In public comments ahead of the December 4 OTC meeting, Representative Khanh Pham—a member of the Joint Committee on Transportation—said urban and rural Oregonians alike want better public transportation access, road maintenance, and improved safety on the streets.
“My job is to deliver basic transportation investments demanded by my constituents and by Oregonians across the state,” Pham said. “And that gets more difficult with every cost escalation on these freeway mega projects.”
Pham is a Democrat from Portland, but her concerns appear to echo across geography and the political spectrum. State Senator Suzanne Weber, a Republican who represents rural Northwest Oregon in the legislature, said in public testimony ahead of the December 4 meeting that her district “has a massive amount of transportation issues that cannot wait.”
The Rose Quarter project isn’t the only major infrastructure upgrade in the Portland region getting priority.

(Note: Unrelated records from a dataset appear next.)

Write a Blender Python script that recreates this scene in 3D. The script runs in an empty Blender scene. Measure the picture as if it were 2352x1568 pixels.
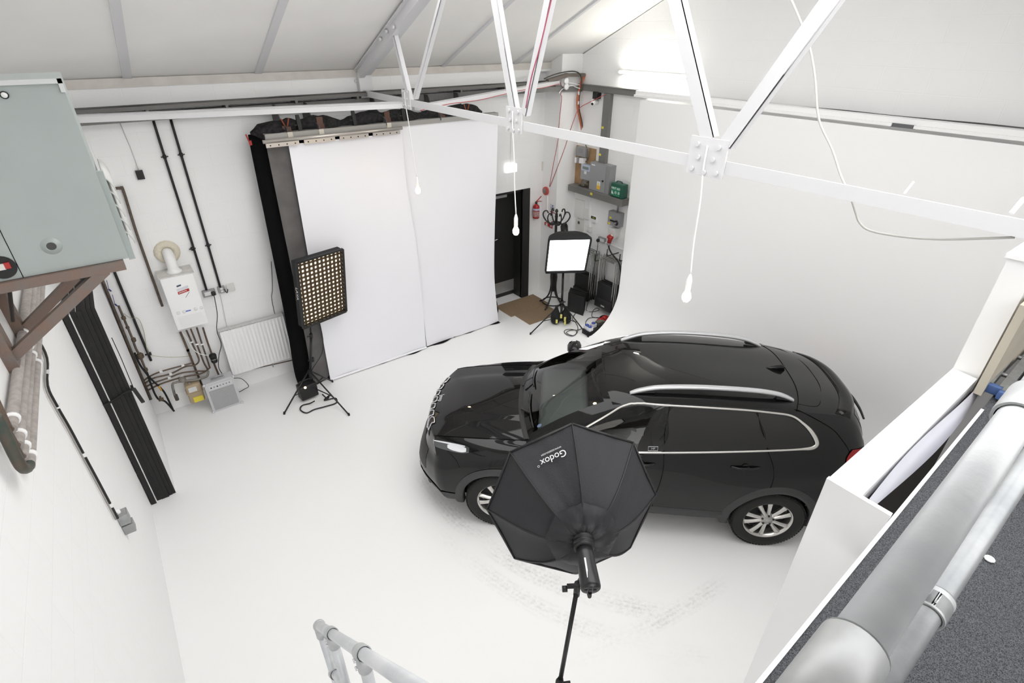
import bpy, math, random
from math import sin, cos, pi, radians, sqrt, atan2
from mathutils import Vector, Matrix

SC = bpy.context.scene
COL = SC.collection
V3 = Vector

# ------------------------------------------------------------------ camera, world, exposure
CAM_H = 4.59
FPX = 1221.4957                       # focal length in pixels of the 2352 x 1568 frame
RC = ((0.80577402, -0.59222069, 0.00169652),
      (-0.29704818, -0.40663797, -0.86394904),
      (0.51233837, 0.69564374, -0.50357639))   # rows: camera right, down, forward in room axes
EYE = V3((0, 0, CAM_H))
cam_data = bpy.data.cameras.new('camera')
cam = bpy.data.objects.new('camera', cam_data)
COL.objects.link(cam)
cam_data.sensor_width = 36.0
cam_data.lens = FPX / 2352 * 36.0
cam_data.clip_start = 0.02
cam_data.clip_end = 100
cam.matrix_world = Matrix(((RC[0][0], -RC[1][0], -RC[2][0], 0),
                           (RC[0][1], -RC[1][1], -RC[2][1], 0),
                           (RC[0][2], -RC[1][2], -RC[2][2], CAM_H),
                           (0, 0, 0, 1)))
SC.camera = cam

world = bpy.data.worlds.new('daylight')
SC.world = world
world.use_nodes = True
wb = world.node_tree.nodes['Background']
wb.inputs[0].default_value = (1.0, 0.995, 0.985, 1)
wb.inputs[1].default_value = 3.4

SC.view_settings.view_transform = 'Standard'
SC.view_settings.look = 'None'
SC.view_settings.gamma = 1.0
SC.view_settings.use_curve_mapping = False
SC.view_settings.exposure = -0.1
SC.cycles.use_denoising = True
SC.cycles.max_bounces = 10
SC.cycles.diffuse_bounces = 7
SC.cycles.glossy_bounces = 5
SC.cycles.transparent_max_bounces = 12
SC.cycles.sample_clamp_indirect = 6


# ------------------------------------------------------------------ a sight line through the photograph, met with a plane of the room
def ray(px, py):
    a, b = (px - 1176.0) / FPX, (py - 784.0) / FPX
    return V3((RC[0][0] * a + RC[1][0] * b + RC[2][0], RC[0][1] * a + RC[1][1] * b + RC[2][1], RC[0][2] * a + RC[1][2] * b + RC[2][2]))


def oz(px, py, z=0.0):
    d = ray(px, py)
    return EYE + d * ((z - CAM_H) / d.z)


def oy(px, py, y):
    d = ray(px, py)
    return EYE + d * (y / d.y)


def ox(px, py, x):
    d = ray(px, py)
    return EYE + d * (x / d.x)


def opl(px, py, p, n):
    d = ray(px, py)
    return EYE + d * ((V3(p) - EYE).dot(V3(n)) / d.dot(V3(n)))


# ------------------------------------------------------------------ materials
MATS = {}


def lin(c):
    return tuple((v / 12.92 if v <= 0.04045 else ((v + 0.055) / 1.055) ** 2.4) for v in [q / 255.0 for q in c]) + (1,)


def mat(name, rgb=(200, 200, 200), rough=0.5, metal=0.0, emit=None, noise=0.0, nscale=20.0, bump=0.0, bscale=60.0, coat=0.0, spec=0.5, rgb2=None, brick=None, alpha=None):
    """A procedural material; rgb in display values. noise varies the value, rgb2 mixes a second colour in patches, brick=(width, height) courses."""
    if name in MATS:
        return MATS[name]
    m = bpy.data.materials.new(name)
    m.use_nodes = True
    nt = m.node_tree
    b = nt.nodes['Principled BSDF']
    b.inputs['Base Color'].default_value = lin(rgb)
    b.inputs['Roughness'].default_value = rough
    b.inputs['Metallic'].default_value = metal
    b.inputs['Specular IOR Level'].default_value = spec
    if coat:
        b.inputs['Coat Weight'].default_value = coat
        b.inputs['Coat Roughness'].default_value = 0.03
    if emit:
        b.inputs['Emission Color'].default_value = lin(emit[0])
        b.inputs['Emission Strength'].default_value = emit[1]
    tc = None
    if noise or bump or rgb2 or brick:
        tc = nt.nodes.new('ShaderNodeTexCoord')
    if noise or rgb2:
        n = nt.nodes.new('ShaderNodeTexNoise')
        n.inputs['Scale'].default_value = nscale
        n.inputs['Detail'].default_value = 6
        nt.links.new(tc.outputs['Object'], n.inputs['Vector'])
        r = nt.nodes.new('ShaderNodeValToRGB')
        r.color_ramp.elements[0].position = 0.35
        r.color_ramp.elements[1].position = 0.65
        c1 = lin(rgb)
        if rgb2:
            c2 = lin(rgb2)
        else:
            c2 = tuple(max(0, v * (1 - noise)) for v in c1[:3]) + (1,)
        r.color_ramp.elements[0].color = c1
        r.color_ramp.elements[1].color = c2
        nt.links.new(n.outputs['Fac'], r.inputs['Fac'])
        nt.links.new(r.outputs['Color'], b.inputs['Base Color'])
    if bump:
        n2 = nt.nodes.new('ShaderNodeTexNoise')
        n2.inputs['Scale'].default_value = bscale
        n2.inputs['Detail'].default_value = 4
        nt.links.new(tc.outputs['Object'], n2.inputs['Vector'])
        bp = nt.nodes.new('ShaderNodeBump')
        bp.inputs['Strength'].default_value = bump
        bp.inputs['Distance'].default_value = 0.01
        nt.links.new(n2.outputs['Fac'], bp.inputs['Height'])
        nt.links.new(bp.outputs['Normal'], b.inputs['Normal'])
    if brick:
        ax = brick[2]
        sx = nt.nodes.new('ShaderNodeSeparateXYZ')
        cx = nt.nodes.new('ShaderNodeCombineXYZ')
        nt.links.new(tc.outputs['Object'], sx.inputs[0])
        nt.links.new(sx.outputs[ax], cx.inputs[0])
        nt.links.new(sx.outputs[2], cx.inputs[1])
        bt = nt.nodes.new('ShaderNodeTexBrick')
        bt.inputs['Scale'].default_value = 1.0
        bt.inputs['Brick Width'].default_value = brick[0]
        bt.inputs['Row Height'].default_value = brick[1]
        bt.inputs['Mortar Size'].default_value = 0.006
        bt.inputs['Mortar Smooth'].default_value = 0.6
        bt.inputs['Color1'].default_value = (1, 1, 1, 1)
        bt.inputs['Color2'].default_value = (0.93, 0.93, 0.93, 1)
        bt.inputs['Mortar'].default_value = (0, 0, 0, 1)
        nt.links.new(cx.outputs[0], bt.inputs['Vector'])
        n3 = nt.nodes.new('ShaderNodeTexNoise')
        n3.inputs['Scale'].default_value = 30
        n3.inputs['Detail'].default_value = 5
        nt.links.new(tc.outputs['Object'], n3.inputs['Vector'])
        mx = nt.nodes.new('ShaderNodeMix')
        mx.data_type = 'FLOAT'
        mx.inputs[0].default_value = 0.35
        nt.links.new(bt.outputs['Color'], mx.inputs[2])
        nt.links.new(n3.outputs['Fac'], mx.inputs[3])
        bp = nt.nodes.new('ShaderNodeBump')
        bp.inputs['Strength'].default_value = 0.35
        bp.inputs['Distance'].default_value = 0.006
        nt.links.new(mx.outputs[0], bp.inputs['Height'])
        nt.links.new(bp.outputs['Normal'], b.inputs['Normal'])
    MATS[name] = m
    return m


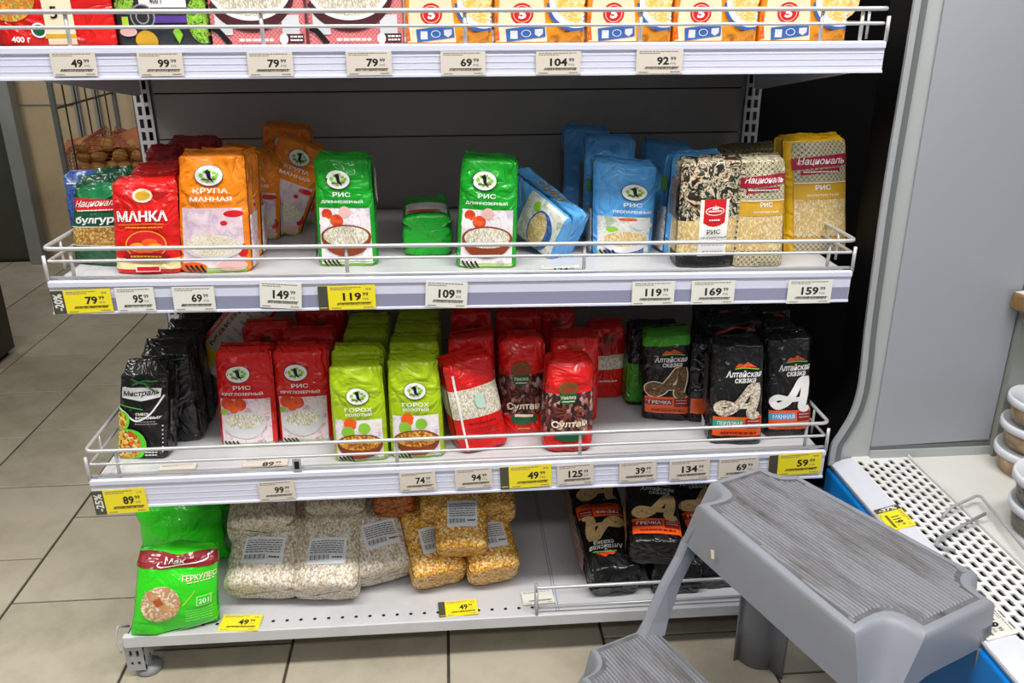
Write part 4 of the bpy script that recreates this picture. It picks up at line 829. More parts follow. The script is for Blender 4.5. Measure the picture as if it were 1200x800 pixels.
# dark display plinth at the left edge
pl = thing('display_plinth', 'dark brown box corner at the left edge on the tiles', 'cabinet', (-1.9, 1.25, 0))
mb = MB(); mb.box(-.318, .318, -.44, .44, .02, 1.3, worn('dark_cabinet_paint', '2b2620', '221e19', 5, .5)); mb.build('cabinet_body', pl, bevel=.004)
mb = MB(); mb.box(-.30, .30, -.42, .42, 0, .02, m_black); mb.build('base', pl)

# ------------------------------------------------------------------ shelving
m_white = plain('white_powder_coat', 'd9d9de', .35)
m_deck = worn('shelf_deck_paint', 'c9c9cc', 'b0afac', 5, .38, contrast=(.5, .85))
m_panel = worn('back_panel_paint', 'a39e9a', '97928e', 2, .45)
m_rail = plain('price_rail_plastic', 'd6d8ea', .22)
m_rail2 = plain('price_rail_grey_strip', '8e90a8', .18)
m_wire = plain('bright_wire', 'c9cacb', .28, .35)
m_steel = worn('galvanised_steel', 'a7a8aa', '94959a', 20, .35, spec=.6)
m_dark = plain('dark_hole', '0b0b0c', .9)

fr = thing('shelving_frame', 'white slotted uprights with grey back panels carrying the shelves', 'shelving unit', (0, .5, 0))
def fb(mb, name, **k):
    o = mb.build(name, fr, **k); o.location = (0, -.5, 0); return o
m_upr = plain('upright_paint', 'd4d4d8', .4)
for sx in (-1, 1):
    mb = MB(); c = sx*.6125; 
    for dx in (-.0145, 0, .0145): mb.box(c+dx-(.0035 if dx else .003), c+dx+(.0035 if dx else .003), .503, .506, 0, 1.7, m_upr)
    z = 0.0; z0 = .9605-.0245*39
    k = 0
    while z0+k*.0245 < 1.70:
        zz = z0+k*.0245; mb.box(c-.0145, c+.0145, .5032, .5058, zz+.003, zz+.0105, m_upr); k += 1
    mb.box(c-.018, c-.0165, .503, .54, 0, 1.7, m_upr); mb.box(c+.0165, c+.018, .503, .54, 0, 1.7, m_upr)
    mb.box(c-.016, c+.016, .539, .541, 0, 1.7, m_dark)
    fb(mb, 'upright')
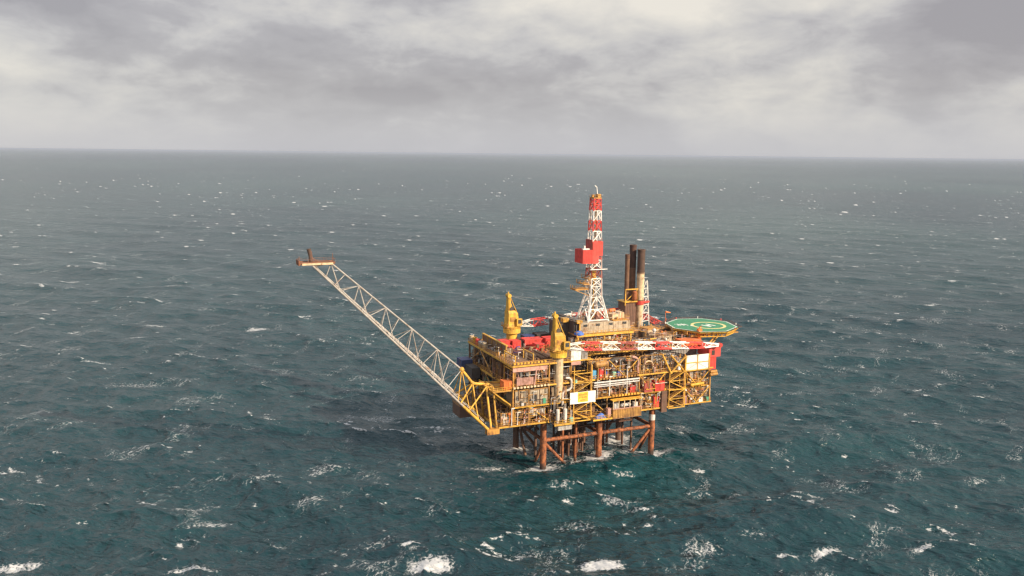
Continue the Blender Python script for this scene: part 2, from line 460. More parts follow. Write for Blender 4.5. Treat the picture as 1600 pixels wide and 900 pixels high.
    for (ax, ay, sx, sy, am) in ((20, -12, 34, 13, .75), (46, -5, 14, 7, 1.0), (12, -30, 26, 14, .55), (30, 8, 18, 10, .5)):
        churn_refl = np.maximum(churn_refl, am * np.exp(-(((lx - ax) / sx) ** 2 + ((ly - ay) / sy) ** 2)))

    me = bpy.data.meshes.new('sea')
    nv = nr * nc
    idx = np.arange(nv, dtype=np.int32).reshape(nr, nc)
    A_ = idx[:-1]; B_ = idx[1:]
    A2 = np.roll(A_, -1, 1); B2 = np.roll(B_, -1, 1)
    faces = np.stack([A_, A2, B2, B_], -1).reshape(-1, 4)[:, ::-1]
    nf = len(faces)
    cap = idx[0]
    me.vertices.add(nv); me.vertices.foreach_set('co', np.stack([PX, PY, PZ], 1).astype(np.float32).ravel())
    me.loops.add(nf * 4 + nc); me.polygons.add(nf + 1)
    me.loops.foreach_set('vertex_index', np.concatenate([faces.ravel(), cap[::-1]]).astype(np.int32))
    me.polygons.foreach_set('loop_start', np.concatenate([np.arange(nf) * 4, [nf * 4]]).astype(np.int32))
    me.polygons.foreach_set('use_smooth', np.ones(nf + 1, bool))
    at = me.attributes.new('foam', 'FLOAT', 'POINT'); at.data.foreach_set('value', fv_)
    at = me.attributes.new('churn_reflection', 'FLOAT', 'POINT'); at.data.foreach_set('value', churn_refl.astype(np.float32))
    me.update(calc_edges=True)
    # make sure the sheet faces up
    if me.polygons[nf // 2].normal.z < 0: me.flip_normals()
    mt, q = new_mat('sea_water')
    pos = q.n('ShaderNodeNewGeometry').outputs['Position']
    rot = math.atan2(-WD[0], -WD[1])
    wp = q.n('ShaderNodeMapping', {'Vector': pos, 'Rotation': (0, 0, rot)}).outputs[0]
    wp = q.vmath('MULTIPLY', wp, (0.42, 1.0, 1.0))     # ripples longer along the crests
    gust = q.noise(q.vmath('ADD', pos, (640.0, 0.0, 0.0)), 0.0016, 3, 0.5)                # wind patches on the water, also tinting in pale sheen and cloud shadow
    n0 = q.noise(wp, 0.085, 3, 0.55, 0.5)
    n1 = q.noise(wp, 0.26, 3, 0.55, 0.7)
    n2 = q.noise(wp, 0.8, 2, 0.5, 0.6)
    hgt = q.math('ADD', q.math('ADD', q.math('MULTIPLY', n0, 3.4), q.math('MULTIPLY', n1, 1.75)), q.math('MULTIPLY', n2, 0.55))
    nrm = q.n('ShaderNodeBump', {'Height': hgt, 'Strength': 1.0, 'Distance': q.math('ADD', 0.62, q.math('MULTIPLY', gust, 0.76))}).outputs[0]
    fa = q.n('ShaderNodeAttribute', attribute_name='foam').outputs['Fac']
    warp = q.vmath('MULTIPLY', q.n('ShaderNodeTexNoise', {'Vector': pos, 'Scale': 0.55, 'Detail': 3.0}).outputs['Color'], (3.2, 3.2, 0))
    lace = q.n('ShaderNodeTexVoronoi', {'Vector': q.vmath('ADD', pos, warp), 'Scale': 0.8}, feature='DISTANCE_TO_EDGE').outputs['Distance']
    fn = q.noise(pos, 1.1, 3, 0.58)
    th = q.math('ADD', q.math('MULTIPLY', lace, 1.1), q.math('MULTIPLY', q.math('SUBTRACT', fn, 0.5), 1.7))
    mask = q.smooth(q.math('SUBTRACT', q.math('MULTIPLY', fa, 1.0), q.math('ADD', th, 0.27)), -0.10, 0.48)
    # old foam drawn out down-wind: patches of broken streaks
    sp_ = q.n('ShaderNodeMapping', {'Vector': pos, 'Rotation': (0, 0, rot)}).outputs[0]
    patch = q.smooth(q.noise(q.vmath('MULTIPLY', sp_, (1.0, 0.6, 1)), 0.07, 3, 0.6, 0.3), 0.565, 0.69)
    sw = q.vmath('ADD', q.vmath('MULTIPLY', sp_, (1.0, 0.34, 1)), q.vmath('MULTIPLY', warp, (0.35, 0.35, 0)))
    ridge = q.math('ABSOLUTE', q.math('SUBTRACT', q.noise(sw, 0.75, 3, 0.55, 0.3), 0.5))
    streak = q.math('MULTIPLY', q.smooth(ridge, 0.045, 0.0), q.smooth(fn, 0.36, 0.62))
    thin = q.math('MULTIPLY', q.smooth(q.noise(sw, 0.42, 4, 0.6), 0.60, 0.75), q.smooth(q.noise(pos, 0.016, 3, 0.5), 0.46, 0.66))
    old = q.math('ADD', q.math('MULTIPLY', q.math('MULTIPLY', streak, patch), 0.8), q.math('MULTIPLY', thin, 0.16))
    mask = q.math('MAXIMUM', mask, old)
    tint = q.ramp(q.math('ADD', q.math('MULTIPLY', q.noise(pos, 0.011, 3, 0.5), 0.5), q.math('MULTIPLY', gust, 0.5)),
                  [(0.38, (0.004, 0.026, 0.034)), (0.62, (0.007, 0.040, 0.046))])
    tint = q.mix(q.n('ShaderNodeAttribute', attribute_name='churn_reflection').outputs['Fac'], tint, (0.003, 0.048, 0.054))  # teal of churned water plus the platform's reflection, set as water colour
    cloud_sheen = q.noise(q.vmath('MULTIPLY', q.vmath('ADD', pos, (900.0, 300.0, 0.0)), (1.0, 0.55, 1.0)), 0.00085, 3, 0.5, 0.4)
    tint = q.mix(q.smooth(cloud_sheen, 0.42, 0.64), tint, (0.022, 0.058, 0.060))  # large cloud shadows and silvery sheen, painted into the water colour
    water = q.n('ShaderNodeBsdfPrincipled', {'Base Color': tint, 'Roughness': 0.24, 'IOR': 1.36, 'Normal': nrm})
    fo = q.n('ShaderNodeBsdfPrincipled', {'Base Color': (0.56, 0.555, 0.55, 1), 'Roughness': 0.9, 'Normal': nrm})
    mx = q.n('ShaderNodeMixShader', {0: q.math('MULTIPLY', mask, 0.9), 1: water.outputs[0], 2: fo.outputs[0]})
    q.n('ShaderNodeOutputMaterial', {'Surface': mx.outputs[0]})
    me.materials.append(mt)
    o = bpy.data.objects.new('sea', me); COL.objects.link(o)
    o['kind'] = 'structure'
    return o
build_sea()
# ------------------------------------------------------------------ sea air
def build_haze():
    me = bpy.data.meshes.new('haze')
    X0, X1, Y0, Y1, Z0, Z1 = -262000, 262000, -262000, 262000, -14.0, 104.0
    vs = [(x, y, z) for z in (Z0, Z1) for y in (Y0, Y1) for x in (X0, X1)]
    me.from_pydata(vs, [], [(0, 2, 3, 1), (4, 5, 7, 6), (0, 1, 5, 4), (2, 6, 7, 3), (0, 4, 6, 2), (1, 3, 7, 5)])
    me.update()
    mt, q = new_mat('haze')
    pv = q.n('ShaderNodeVolumePrincipled', {'Color': (0.50, 0.56, 0.68, 1), 'Density': 3.0e-5, 'Anisotropy': 0.0})
    q.n('ShaderNodeOutputMaterial', {'Volume': pv.outputs[0]})
    me.materials.append(mt)
    o = bpy.data.objects.new('haze', me); COL.objects.link(o)
    o['kind'] = 'stuff'
    return o
build_haze()
# ------------------------------------------------------------------ jacket: legs standing in the sea
def tubes(*args):
    mb = MB()
    for a in args: mb.tube(*a)
    return mb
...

At the December 4 OTC meeting, commissioners also approved a plan to fill a funding gap in the I-205 Abernethy Bridge project. ODOT’s work to expand and make seismic improvements to the Abernethy Bridge is already underway, and the transportation agency recently projected the project will cost $815 million.
In order to pay for the work on two Portland-area freeways, ODOT will need to postpone several other bridge projects identified in the 2024-2027 Statewide Transportation Improvement Plan (STIP). One project likely to face delays is a $3.4 million plan to conduct bridge deck work on the US 101 Bridge over the Port of Tillamook Bay Railroad. The surface work would extend the bridge’s life, postponing a costly and time-consuming replacement project. But delaying the deck work will likely require the bridge to be replaced.
“I certainly do not oppose the Rose Quarter project in theory. However, I do strongly oppose ODOT’s attempt to sweep funds from other projects to pay for constant cost increases,” Weber said. “We cannot continue to see important projects to protect the very existence of rural highways delayed or canceled to pay for poor planning in urban areas.”